▶ Stated exercise
Select and reproduce each line of the listing below that bears the string "script".

▶ Supplied records
+ + + + +

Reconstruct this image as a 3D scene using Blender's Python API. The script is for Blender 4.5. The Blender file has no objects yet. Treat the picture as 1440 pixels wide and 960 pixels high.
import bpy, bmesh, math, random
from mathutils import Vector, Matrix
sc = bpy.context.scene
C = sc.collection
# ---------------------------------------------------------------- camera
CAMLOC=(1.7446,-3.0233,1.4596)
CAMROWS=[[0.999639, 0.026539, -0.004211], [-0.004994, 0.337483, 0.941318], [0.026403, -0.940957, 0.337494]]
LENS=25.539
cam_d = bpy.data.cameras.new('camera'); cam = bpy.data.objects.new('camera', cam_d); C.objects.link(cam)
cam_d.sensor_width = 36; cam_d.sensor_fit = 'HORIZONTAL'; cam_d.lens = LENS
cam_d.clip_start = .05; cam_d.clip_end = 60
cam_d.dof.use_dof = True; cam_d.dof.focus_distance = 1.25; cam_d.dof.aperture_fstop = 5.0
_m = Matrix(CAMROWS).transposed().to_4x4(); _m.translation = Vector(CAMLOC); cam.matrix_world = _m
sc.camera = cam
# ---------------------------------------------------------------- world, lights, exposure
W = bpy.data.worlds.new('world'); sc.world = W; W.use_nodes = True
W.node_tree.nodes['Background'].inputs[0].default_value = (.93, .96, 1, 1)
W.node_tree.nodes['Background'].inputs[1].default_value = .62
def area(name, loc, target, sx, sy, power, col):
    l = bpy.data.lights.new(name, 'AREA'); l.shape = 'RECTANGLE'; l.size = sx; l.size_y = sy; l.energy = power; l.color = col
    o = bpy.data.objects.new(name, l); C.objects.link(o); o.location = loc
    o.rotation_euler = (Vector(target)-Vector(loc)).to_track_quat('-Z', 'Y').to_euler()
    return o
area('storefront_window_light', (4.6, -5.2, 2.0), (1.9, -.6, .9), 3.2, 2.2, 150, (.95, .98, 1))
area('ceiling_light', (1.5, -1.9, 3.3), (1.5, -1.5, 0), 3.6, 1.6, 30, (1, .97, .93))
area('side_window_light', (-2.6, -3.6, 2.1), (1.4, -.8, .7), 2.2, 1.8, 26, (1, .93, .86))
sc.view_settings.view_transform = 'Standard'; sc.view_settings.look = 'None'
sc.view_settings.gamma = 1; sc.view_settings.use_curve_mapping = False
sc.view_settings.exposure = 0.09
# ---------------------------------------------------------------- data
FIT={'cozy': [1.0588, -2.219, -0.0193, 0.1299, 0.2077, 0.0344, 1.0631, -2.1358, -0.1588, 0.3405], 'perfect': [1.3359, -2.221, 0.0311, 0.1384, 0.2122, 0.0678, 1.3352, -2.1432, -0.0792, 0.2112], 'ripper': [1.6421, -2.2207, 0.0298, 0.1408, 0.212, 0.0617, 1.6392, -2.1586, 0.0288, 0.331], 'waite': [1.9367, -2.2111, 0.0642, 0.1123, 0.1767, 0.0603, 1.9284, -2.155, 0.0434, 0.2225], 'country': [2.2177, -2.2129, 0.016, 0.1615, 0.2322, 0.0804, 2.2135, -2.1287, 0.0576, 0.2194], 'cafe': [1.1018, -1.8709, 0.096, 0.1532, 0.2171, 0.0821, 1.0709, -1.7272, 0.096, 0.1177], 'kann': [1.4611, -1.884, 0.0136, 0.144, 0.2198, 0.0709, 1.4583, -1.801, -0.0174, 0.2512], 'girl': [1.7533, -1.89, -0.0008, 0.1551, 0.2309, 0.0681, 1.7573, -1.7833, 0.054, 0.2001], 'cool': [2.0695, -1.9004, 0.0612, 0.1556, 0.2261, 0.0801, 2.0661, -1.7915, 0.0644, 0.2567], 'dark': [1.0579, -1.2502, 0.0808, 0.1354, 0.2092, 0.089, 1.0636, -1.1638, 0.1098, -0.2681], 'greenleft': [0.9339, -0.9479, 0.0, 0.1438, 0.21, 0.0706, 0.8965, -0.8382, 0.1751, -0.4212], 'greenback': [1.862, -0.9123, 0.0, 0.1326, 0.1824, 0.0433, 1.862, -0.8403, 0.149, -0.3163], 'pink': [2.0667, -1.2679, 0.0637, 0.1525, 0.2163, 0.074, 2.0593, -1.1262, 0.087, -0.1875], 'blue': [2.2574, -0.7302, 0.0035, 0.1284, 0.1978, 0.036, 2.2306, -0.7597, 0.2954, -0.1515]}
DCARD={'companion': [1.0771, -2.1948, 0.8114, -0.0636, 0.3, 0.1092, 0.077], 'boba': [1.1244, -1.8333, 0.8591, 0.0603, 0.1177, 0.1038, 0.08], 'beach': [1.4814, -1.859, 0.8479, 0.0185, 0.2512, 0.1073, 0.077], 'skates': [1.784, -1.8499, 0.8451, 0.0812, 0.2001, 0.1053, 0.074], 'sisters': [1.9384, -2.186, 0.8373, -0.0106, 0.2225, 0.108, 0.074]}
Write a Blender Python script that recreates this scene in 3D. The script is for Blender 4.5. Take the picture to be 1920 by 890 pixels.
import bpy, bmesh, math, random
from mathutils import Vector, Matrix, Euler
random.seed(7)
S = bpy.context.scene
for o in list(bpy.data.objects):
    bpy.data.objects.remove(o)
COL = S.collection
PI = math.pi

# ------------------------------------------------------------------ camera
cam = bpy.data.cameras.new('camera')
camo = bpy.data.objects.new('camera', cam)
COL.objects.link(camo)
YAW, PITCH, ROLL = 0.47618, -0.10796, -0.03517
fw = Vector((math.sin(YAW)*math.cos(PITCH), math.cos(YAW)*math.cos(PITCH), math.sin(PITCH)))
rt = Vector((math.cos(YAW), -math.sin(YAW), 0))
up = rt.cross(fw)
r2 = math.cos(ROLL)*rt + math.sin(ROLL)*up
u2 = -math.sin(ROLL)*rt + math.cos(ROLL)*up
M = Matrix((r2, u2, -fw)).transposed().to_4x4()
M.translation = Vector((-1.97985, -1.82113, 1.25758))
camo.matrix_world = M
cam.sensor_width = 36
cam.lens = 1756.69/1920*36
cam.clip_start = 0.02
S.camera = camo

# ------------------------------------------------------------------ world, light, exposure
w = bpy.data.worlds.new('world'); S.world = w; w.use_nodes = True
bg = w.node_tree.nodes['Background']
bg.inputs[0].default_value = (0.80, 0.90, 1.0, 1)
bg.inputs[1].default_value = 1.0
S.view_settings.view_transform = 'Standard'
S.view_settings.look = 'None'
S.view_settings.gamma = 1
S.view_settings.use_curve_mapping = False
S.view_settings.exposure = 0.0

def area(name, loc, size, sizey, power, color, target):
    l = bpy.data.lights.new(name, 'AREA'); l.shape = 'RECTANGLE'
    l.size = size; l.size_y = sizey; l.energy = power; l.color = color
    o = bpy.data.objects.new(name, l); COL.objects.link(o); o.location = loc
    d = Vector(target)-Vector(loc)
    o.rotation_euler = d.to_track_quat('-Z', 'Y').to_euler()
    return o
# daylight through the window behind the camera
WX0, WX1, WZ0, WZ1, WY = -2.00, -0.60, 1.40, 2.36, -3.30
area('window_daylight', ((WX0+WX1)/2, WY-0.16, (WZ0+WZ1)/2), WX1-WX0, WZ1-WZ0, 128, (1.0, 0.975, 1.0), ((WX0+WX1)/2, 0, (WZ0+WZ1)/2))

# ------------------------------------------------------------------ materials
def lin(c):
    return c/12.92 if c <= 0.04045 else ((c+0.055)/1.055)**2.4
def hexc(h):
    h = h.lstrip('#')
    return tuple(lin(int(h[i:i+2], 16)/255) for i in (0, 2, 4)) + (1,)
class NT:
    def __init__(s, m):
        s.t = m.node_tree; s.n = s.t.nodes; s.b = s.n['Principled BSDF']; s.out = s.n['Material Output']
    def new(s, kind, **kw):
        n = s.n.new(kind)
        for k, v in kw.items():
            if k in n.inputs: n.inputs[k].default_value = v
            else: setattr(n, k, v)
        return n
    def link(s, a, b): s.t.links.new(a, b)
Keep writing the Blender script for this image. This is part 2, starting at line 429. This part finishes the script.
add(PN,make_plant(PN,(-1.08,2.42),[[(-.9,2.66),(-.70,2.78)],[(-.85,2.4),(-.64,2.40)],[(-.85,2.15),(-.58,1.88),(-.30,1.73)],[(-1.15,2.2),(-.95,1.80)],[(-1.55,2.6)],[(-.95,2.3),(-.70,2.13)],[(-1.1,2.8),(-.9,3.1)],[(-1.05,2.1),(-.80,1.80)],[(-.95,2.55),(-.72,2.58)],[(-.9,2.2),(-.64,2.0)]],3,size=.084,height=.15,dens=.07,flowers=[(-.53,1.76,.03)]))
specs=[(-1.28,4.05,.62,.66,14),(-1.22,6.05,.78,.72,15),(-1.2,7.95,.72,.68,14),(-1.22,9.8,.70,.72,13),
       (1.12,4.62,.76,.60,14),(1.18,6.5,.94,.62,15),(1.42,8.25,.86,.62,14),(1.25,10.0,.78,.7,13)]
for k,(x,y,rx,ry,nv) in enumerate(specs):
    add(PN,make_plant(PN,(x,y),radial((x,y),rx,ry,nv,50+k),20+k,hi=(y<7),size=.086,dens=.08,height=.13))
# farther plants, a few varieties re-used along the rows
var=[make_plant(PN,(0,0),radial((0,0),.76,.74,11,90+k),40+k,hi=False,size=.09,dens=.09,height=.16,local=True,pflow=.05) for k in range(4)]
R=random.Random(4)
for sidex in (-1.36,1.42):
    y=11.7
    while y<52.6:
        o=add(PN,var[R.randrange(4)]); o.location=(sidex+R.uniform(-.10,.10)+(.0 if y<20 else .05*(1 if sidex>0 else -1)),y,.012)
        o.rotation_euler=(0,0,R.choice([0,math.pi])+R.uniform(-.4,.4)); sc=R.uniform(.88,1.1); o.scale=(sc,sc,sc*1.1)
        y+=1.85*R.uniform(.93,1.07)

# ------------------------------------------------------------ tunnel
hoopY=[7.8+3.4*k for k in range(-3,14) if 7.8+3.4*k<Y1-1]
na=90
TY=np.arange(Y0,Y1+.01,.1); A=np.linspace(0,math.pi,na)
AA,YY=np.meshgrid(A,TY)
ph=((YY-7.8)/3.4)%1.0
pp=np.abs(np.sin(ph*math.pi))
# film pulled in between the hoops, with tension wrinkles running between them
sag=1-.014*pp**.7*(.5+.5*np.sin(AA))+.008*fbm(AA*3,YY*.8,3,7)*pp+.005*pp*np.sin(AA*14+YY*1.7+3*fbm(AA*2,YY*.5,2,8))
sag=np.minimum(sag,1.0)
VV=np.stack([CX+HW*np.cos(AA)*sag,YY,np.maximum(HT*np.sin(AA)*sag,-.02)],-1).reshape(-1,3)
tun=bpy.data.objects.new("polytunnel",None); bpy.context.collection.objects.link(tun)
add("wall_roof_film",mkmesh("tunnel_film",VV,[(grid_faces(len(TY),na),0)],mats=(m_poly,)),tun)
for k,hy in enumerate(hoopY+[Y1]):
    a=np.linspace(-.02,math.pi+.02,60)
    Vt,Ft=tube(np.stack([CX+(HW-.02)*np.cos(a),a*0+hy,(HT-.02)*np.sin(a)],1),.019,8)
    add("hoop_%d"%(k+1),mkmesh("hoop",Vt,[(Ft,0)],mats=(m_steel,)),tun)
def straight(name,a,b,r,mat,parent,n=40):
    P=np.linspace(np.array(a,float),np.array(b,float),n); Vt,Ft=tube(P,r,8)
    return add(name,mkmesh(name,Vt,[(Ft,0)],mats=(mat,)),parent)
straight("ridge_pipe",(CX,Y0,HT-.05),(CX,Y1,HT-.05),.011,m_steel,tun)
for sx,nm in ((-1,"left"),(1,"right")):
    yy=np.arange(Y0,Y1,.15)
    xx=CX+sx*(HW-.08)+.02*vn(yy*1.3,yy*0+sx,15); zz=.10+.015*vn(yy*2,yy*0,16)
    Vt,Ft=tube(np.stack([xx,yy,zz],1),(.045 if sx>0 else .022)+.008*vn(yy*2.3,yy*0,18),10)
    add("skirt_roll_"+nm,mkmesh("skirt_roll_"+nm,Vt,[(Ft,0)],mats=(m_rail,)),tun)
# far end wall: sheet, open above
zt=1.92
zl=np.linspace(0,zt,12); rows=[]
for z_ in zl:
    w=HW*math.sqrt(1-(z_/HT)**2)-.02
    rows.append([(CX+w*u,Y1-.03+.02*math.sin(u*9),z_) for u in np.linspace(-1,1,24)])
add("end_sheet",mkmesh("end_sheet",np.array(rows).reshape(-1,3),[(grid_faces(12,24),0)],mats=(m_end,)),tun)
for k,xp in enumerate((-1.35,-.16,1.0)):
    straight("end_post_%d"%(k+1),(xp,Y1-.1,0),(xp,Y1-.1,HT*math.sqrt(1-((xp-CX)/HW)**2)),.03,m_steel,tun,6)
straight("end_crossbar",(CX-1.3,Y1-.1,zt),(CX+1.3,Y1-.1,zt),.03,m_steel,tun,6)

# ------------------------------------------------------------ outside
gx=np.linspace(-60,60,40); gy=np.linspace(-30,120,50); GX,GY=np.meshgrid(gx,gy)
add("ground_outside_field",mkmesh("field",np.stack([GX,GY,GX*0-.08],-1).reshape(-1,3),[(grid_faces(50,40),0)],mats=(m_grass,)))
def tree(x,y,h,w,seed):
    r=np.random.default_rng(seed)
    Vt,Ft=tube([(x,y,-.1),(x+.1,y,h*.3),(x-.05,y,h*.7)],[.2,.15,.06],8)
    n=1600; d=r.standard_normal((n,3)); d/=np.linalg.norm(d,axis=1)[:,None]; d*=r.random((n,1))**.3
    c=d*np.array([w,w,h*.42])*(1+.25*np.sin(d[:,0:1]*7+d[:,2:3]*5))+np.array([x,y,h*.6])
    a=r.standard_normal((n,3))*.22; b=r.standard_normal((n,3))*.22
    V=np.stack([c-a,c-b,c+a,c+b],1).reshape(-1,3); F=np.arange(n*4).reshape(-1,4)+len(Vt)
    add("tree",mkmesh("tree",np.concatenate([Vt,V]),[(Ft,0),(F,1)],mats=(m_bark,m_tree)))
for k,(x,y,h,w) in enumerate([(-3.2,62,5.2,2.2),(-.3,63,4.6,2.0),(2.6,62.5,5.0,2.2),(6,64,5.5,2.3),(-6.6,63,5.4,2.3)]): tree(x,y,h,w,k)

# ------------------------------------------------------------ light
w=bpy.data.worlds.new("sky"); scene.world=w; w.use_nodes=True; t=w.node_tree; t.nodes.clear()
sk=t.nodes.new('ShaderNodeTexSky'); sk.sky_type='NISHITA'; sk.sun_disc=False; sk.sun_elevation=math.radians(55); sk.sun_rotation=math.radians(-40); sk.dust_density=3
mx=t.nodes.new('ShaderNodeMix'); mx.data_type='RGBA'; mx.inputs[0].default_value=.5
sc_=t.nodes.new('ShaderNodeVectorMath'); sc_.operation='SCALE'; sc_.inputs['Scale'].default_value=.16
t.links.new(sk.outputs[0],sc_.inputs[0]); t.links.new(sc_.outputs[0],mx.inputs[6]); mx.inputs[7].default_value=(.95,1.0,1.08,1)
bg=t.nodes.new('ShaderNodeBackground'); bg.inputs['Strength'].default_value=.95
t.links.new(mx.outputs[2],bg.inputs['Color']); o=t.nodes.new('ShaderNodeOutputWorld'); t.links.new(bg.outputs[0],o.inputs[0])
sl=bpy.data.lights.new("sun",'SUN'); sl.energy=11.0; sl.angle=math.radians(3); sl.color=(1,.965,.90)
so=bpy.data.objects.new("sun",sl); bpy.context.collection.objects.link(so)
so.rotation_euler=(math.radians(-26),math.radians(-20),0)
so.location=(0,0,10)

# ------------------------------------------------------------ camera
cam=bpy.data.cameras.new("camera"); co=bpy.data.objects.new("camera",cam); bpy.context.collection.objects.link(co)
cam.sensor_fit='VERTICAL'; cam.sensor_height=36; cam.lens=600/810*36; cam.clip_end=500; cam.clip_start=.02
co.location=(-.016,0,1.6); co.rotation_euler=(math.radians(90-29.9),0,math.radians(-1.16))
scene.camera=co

+ + + + +

▶ Answer to the exercise
Reconstruct this image as a 3D scene using Blender's Python API. The script is for Blender 4.5. The Blender file has no objects yet. Treat the picture as 1440 pixels wide and 960 pixels high.
Write a Blender Python script that recreates this scene in 3D. The script is for Blender 4.5. Take the picture to be 1920 by 890 pixels.
Keep writing the Blender script for this image. This is part 2, starting at line 429. This part finishes the script.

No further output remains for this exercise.